MEFA: The Middle East Falconry Archive

Page from The Book on Falconry of Adham and al-Ghiṭrīf, Ms. Or 8187 (1787) © London, British Library
Chand Bíbí with hawk on horse, Or 2787 (1762-1790) © London, British Museum
Page from the Book on Chivalry, Ms. orient A 2091 (IX-XV C.) © Gotha, Forschungs- und Landesbibliothek
De scientia venandi per aves, MS 446, fol. 1r (1450 –1475) © Beinecke Rare Book & Manuscript Library, Yale University

2020 – Ongoing

MEFA is the digital home and a vital repository for the heritage of Arabic falconry literature, with the goal to safeguard and explore the deep roots of the heritage of Arab falconry.

ÉQUIPE

  • Anna Akasoy | The City University of New York
  • Teresa Casado | Factum Foundation
  • Carolina Gris | Factum Foundation
  • Anne-Lise Tropato | New York University Abu Dhabi

THE PROJECT

In June 2020, Factum Foundation has been appointed by the International Fund for Houbara Conservation (IFHC) to digitise 56 medieval and early modern manuscripts, all in Arabic and all relating to falconry, in libraries mainly across Europe, the Middle East and North Africa, and make them available under one digital roof.

After this first phase, a team was built to create a virtual collection of manuscripts dedicated to texts concerned with the training and care of birds of prey.

The Factum Foundation team working on MEFA from Venice, Madrid, and London have been collaborating closely with Dr Anna Akasoy (professor of Islamic intellectual history at CUNY – a specialist in medieval Arabic and an expert on falconry) and Dr Anne-Lise Tropato (NYU, Abu Dhabi). 

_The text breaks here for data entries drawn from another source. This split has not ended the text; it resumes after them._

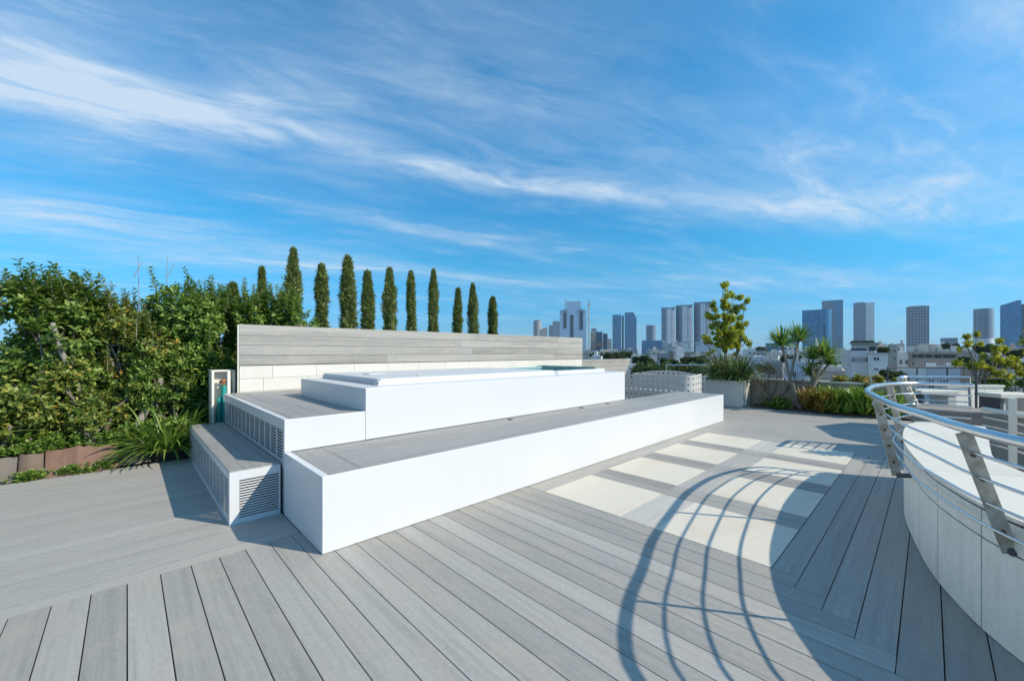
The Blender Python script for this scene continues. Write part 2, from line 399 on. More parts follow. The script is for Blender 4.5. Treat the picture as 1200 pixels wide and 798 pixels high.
# ------------------------------------------------------------------ world, sun, camera
def make_world():
    w = bpy.data.worlds.new('World'); scene.world = w; w.use_nodes = True
    nt = w.node_tree
    for n in list(nt.nodes): nt.nodes.remove(n)
    out = N(nt, 'ShaderNodeOutputWorld'); bg = N(nt, 'ShaderNodeBackground')
    bg.inputs[1].default_value = SKY_STRENGTH
    sky = N(nt, 'ShaderNodeTexSky', sky_type='NISHITA', sun_disc=False)
    sky.sun_elevation = SUN_EL; sky.sun_rotation = math.atan2(SUN_XY[0], SUN_XY[1])
    sky.altitude = 60; sky.air_density = 1.0; sky.dust_density = 0.25; sky.ozone_density = 3.0
    tc = N(nt, 'ShaderNodeTexCoord').outputs['Generated']
    # direction in a frame turned to the terrace heading, projected onto a flat cloud layer
    d = mapping(nt, tc, rot=(0, 0, PI/2 - AZ))
    sp = N(nt, 'ShaderNodeSeparateXYZ'); L(nt, d, sp.inputs[0])
    z = N(nt, 'ShaderNodeMath', operation='MAXIMUM'); L(nt, sp.outputs[2], z.inputs[0]); z.inputs[1].default_value = 0.015
    z2 = N(nt, 'ShaderNodeMath', operation='ADD'); L(nt, z.outputs[0], z2.inputs[0]); z2.inputs[1].default_value = 0.04
    dx = N(nt, 'ShaderNodeMath', operation='DIVIDE'); L(nt, sp.outputs[0], dx.inputs[0]); L(nt, z2.outputs[0], dx.inputs[1])
    dy = N(nt, 'ShaderNodeMath', operation='DIVIDE'); L(nt, sp.outputs[1], dy.inputs[0]); L(nt, z2.outputs[0], dy.inputs[1])
    pc = N(nt, 'ShaderNodeCombineXYZ'); L(nt, dx.outputs[0], pc.inputs[0]); L(nt, dy.outputs[0], pc.inputs[1])
    p = pc.outputs[0]
    wv = N(nt, 'ShaderNodeTexNoise'); wv.inputs['Scale'].default_value = 0.9; wv.inputs['Detail'].default_value = 4; L(nt, p, wv.inputs['Vector'])
    warp = N(nt, 'ShaderNodeVectorMath', operation='MULTIPLY_ADD')
    L(nt, wv.outputs['Color'], warp.inputs[0]); warp.inputs[1].default_value = (0.30, 0.30, 0); L(nt, p, warp.inputs[2])
    pw = N(nt, 'ShaderNodeVectorMath', operation='SUBTRACT'); L(nt, warp.outputs[0], pw.inputs[0]); pw.inputs[1].default_value = (0.15, 0.15, 0)
    pw = pw.outputs[0]
    ang = math.radians(27)
    st = mapping(nt, pw, (0.42, 1.9, 1), (0, 0, 0)) if False else None
    rot = mapping(nt, pw, (1, 1, 1), (0, 0, -ang))
    streak = noise(nt, mapping(nt, rot, (0.6, 1.7, 1)), 1.2, 9, 0.6, 0.3)
    wisp = noise(nt, mapping(nt, rot, (0.8, 2.0, 1), loc=(5, 2, 0)), 2.2, 9, 0.66, 0.5)
    soft = noise(nt, mapping(nt, rot, (0.5, 0.9, 1), loc=(3, 9, 0)), 0.8, 5, 0.5)
    def gauss(r0, f0, ln, wd, a, amp):
        q = mapping(nt, pw, (ln, wd, 1), (0, 0, math.radians(a)), (r0, f0, 0), 'TEXTURE')
        l = N(nt, 'ShaderNodeVectorMath', operation='DOT_PRODUCT'); L(nt, q, l.inputs[0]); L(nt, q, l.inputs[1])
        m1 = N(nt, 'ShaderNodeMath', operation='MULTIPLY'); L(nt, l.outputs['Value'], m1.inputs[0]); m1.inputs[1].default_value = -1
        e = N(nt, 'ShaderNodeMath', operation='EXPONENT'); L(nt, m1.outputs[0], e.inputs[0])
        s = N(nt, 'ShaderNodeMath', operation='MULTIPLY'); L(nt, e.outputs[0], s.inputs[0]); s.inputs[1].default_value = amp
        return s.outputs[0]
    gs = [gauss(*g) for g in CLOUDS]
    acc = gs[0]
    for g in gs[1:]:
        a = N(nt, 'ShaderNodeMath', operation='ADD'); L(nt, acc, a.inputs[0]); L(nt, g, a.inputs[1]); acc = a.outputs[0]
    # mask * (0.35 + wisp) + thin cirrus everywhere
    ws = N(nt, 'ShaderNodeMapRange'); L(nt, wisp, ws.inputs[0]); ws.inputs[1].default_value = 0.30; ws.inputs[2].default_value = 0.72; ws.inputs[3].default_value = 0.15; ws.inputs[4].default_value = 1.35
    f1 = N(nt, 'ShaderNodeMath', operation='MULTIPLY'); L(nt, acc, f1.inputs[0]); L(nt, ws.outputs[0], f1.inputs[1])
    s1 = N(nt, 'ShaderNodeMapRange', interpolation_type='SMOOTHSTEP'); L(nt, streak, s1.inputs[0]); s1.inputs[1].default_value = 0.47; s1.inputs[2].default_value = 0.74; s1.inputs[3].default_value = 0.0; s1.inputs[4].default_value = 0.24
    s2 = N(nt, 'ShaderNodeMapRange', interpolation_type='SMOOTHSTEP'); L(nt, soft, s2.inputs[0]); s2.inputs[1].default_value = 0.38; s2.inputs[2].default_value = 0.75; s2.inputs[3].default_value = 0.02; s2.inputs[4].default_value = 0.24
    a1 = N(nt, 'ShaderNodeMath', operation='ADD'); L(nt, f1.outputs[0], a1.inputs[0]); L(nt, s1.outputs[0], a1.inputs[1])
    w3 = N(nt, 'ShaderNodeMapRange', interpolation_type='SMOOTHSTEP'); L(nt, wisp, w3.inputs[0]); w3.inputs[1].default_value = 0.50; w3.inputs[2].default_value = 0.72; w3.inputs[3].default_value = 0.0; w3.inputs[4].default_value = 1.3
    w4 = N(nt, 'ShaderNodeMath', operation='MULTIPLY'); L(nt, w3.outputs[0], w4.inputs[0]); L(nt, s2.outputs[0], w4.inputs[1])
    w5 = N(nt, 'ShaderNodeMath', operation='ADD'); L(nt, w4.outputs[0], w5.inputs[0]); L(nt, a1.outputs[0], w5.inputs[1])
    w6 = N(nt, 'ShaderNodeMath', operation='MULTIPLY'); L(nt, s2.outputs[0], w6.inputs[0]); w6.inputs[1].default_value = 0.6
    a2 = N(nt, 'ShaderNodeMath', operation='ADD', use_clamp=True); L(nt, w5.outputs[0], a2.inputs[0]); L(nt, w6.outputs[0], a2.inputs[1])
    fade = N(nt, 'ShaderNodeMapRange', interpolation_type='SMOOTHSTEP'); L(nt, sp.outputs[2], fade.inputs[0]); fade.inputs[1].default_value = -0.01; fade.inputs[2].default_value = 0.16; fade.inputs[3].default_value = 0.45; fade.inputs[4].default_value = 1.0
    a3 = N(nt, 'ShaderNodeMath', operation='MULTIPLY', use_clamp=True); L(nt, a2.outputs[0], a3.inputs[0]); L(nt, fade.outputs[0], a3.inputs[1])
    a4 = N(nt, 'ShaderNodeMath', operation='MINIMUM'); L(nt, a3.outputs[0], a4.inputs[0]); a4.inputs[1].default_value = 0.86
    hs = N(nt, 'ShaderNodeHueSaturation'); hs.inputs['Saturation'].default_value = SKY_SAT; hs.inputs['Value'].default_value = SKY_VAL
    L(nt, sky.outputs[0], hs.inputs['Color'])
    grade = ramp(nt, sp.outputs[2], [(0.0, (.19, .39, .78)), (.06, (.16, .43, .68)), (.2, (.125, .62, .77)), (.45, (.08, .76, .98)), (.65, (.06, .78, 1.0))])
    tint = mul(nt, hs.outputs[0], grade)
    c = mixc(nt, a4.outputs[0], tint, CLOUD_COL)
    L(nt, c, bg.inputs[0]); L(nt, bg.outputs[0], out.inputs[0])

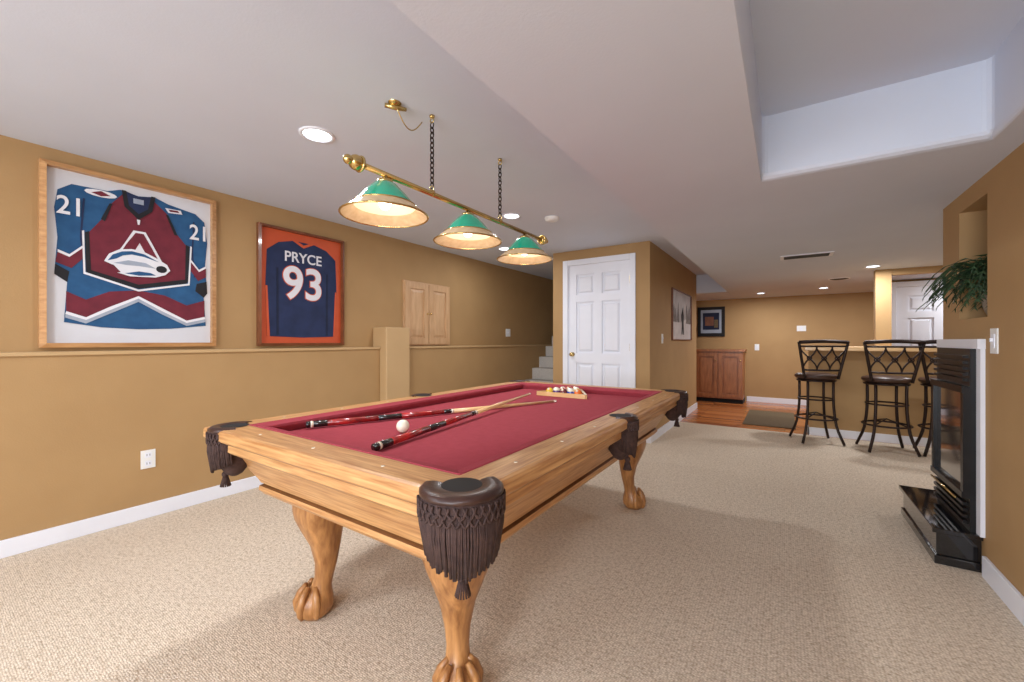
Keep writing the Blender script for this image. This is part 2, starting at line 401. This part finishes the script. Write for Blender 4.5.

By assembling digital records on a dedicated database and by researching the manuscripts in their historical contexts, the MEFA team have been working to safeguard the intangible traditions, stories, and knowledge of falconry. MEFA collaborated with the libraries that preserve these precious manuscripts to digitise or obtain digital copies of them, allowing them to be brought together into a single digital collection for the heritage of Arabic falconry literature. The digital records of each manuscript – currently online – are supported by both technical information for academics and engaging educational information for all falconry heritage enthusiasts. 

To date, MEFA has identified approximately 70 manuscripts in Arabic alone, containing texts on falconry written between the eighth and sixteenth centuries across the Middle East. These texts range from falconry literature to technical treatises. Some of the famous passages, such as the book of Adham and al-Ghiṭrīf (one of the earliest Arabic texts on falconry) were copied 20 times, while others are stored in a single copy.

 

OBJECTIVES

As part of its mission to study and popularise the history of falconry, MEFA assembled digital copies of Arabic manuscripts which preserve handbooks written centuries ago.

Book about Predatory Animals, their Natural and Contingent States, dedicated to the Abbasid caliph al-Mutawakkil, L.O. 24 © Lund, University Library
Note about the provenance of the manuscript, acquired in Tunis in September 1691 by the Swedisch diplomat and linguist Johan Gabriel Sparwenfeld.
This is the only known nearly-complete copy of the Arabic version of the manuscript dedicated to al-Mutawakkil, L.O. 24 © Lund, University Library

a ground-breaking discovery

Some of the books collected have survived in several copies, and others appear to have been lost despite being reportedly influential in the field. 

One such text was written for al-Mutawakkil, the Abbasid caliph who reigned from 847 to 861 in Iraq. This handbook about falconry and hunting circulated in the multi-lingual Mediterranean world of the 13th century. Kings Frederick II and Alfonso X of Castile both had translated versions of the Arabic text, and a Latin adaptation was also widely disseminated. 

For several decades, scholars have looked for a complete copy of the Arabic version, which has now been identified inside the University of Lund Libraries in Sweden by Dr Akasoy (Graduate Center of the City University of New York). This near-complete copy was added (in its digital form) to the Middle East Falconry Archive database and will help document and analyse the history of its transmission as one of the world’s most important falconry manuals. 

Dr. Anna Akasoy says, about the discovery:

“So far, no manuscripts have been identified which would allow us to document the presence of al-Mutawakkil’s falconry book in the Middle East independent of quotations in ‘The Book of the Hunt’ and an entry in a library catalogue from thirteenth-century Damascus. One may speculate that the near-simultaneous presence of the manual in several places around the Mediterranean was not a coincidence, but rather reflected the common exchanges of gifts among rulers of different cultures and faiths. The discovery of the Lund manuscript allows us to understand the process of translation from Arabic into Latin and medieval Spanish much better.”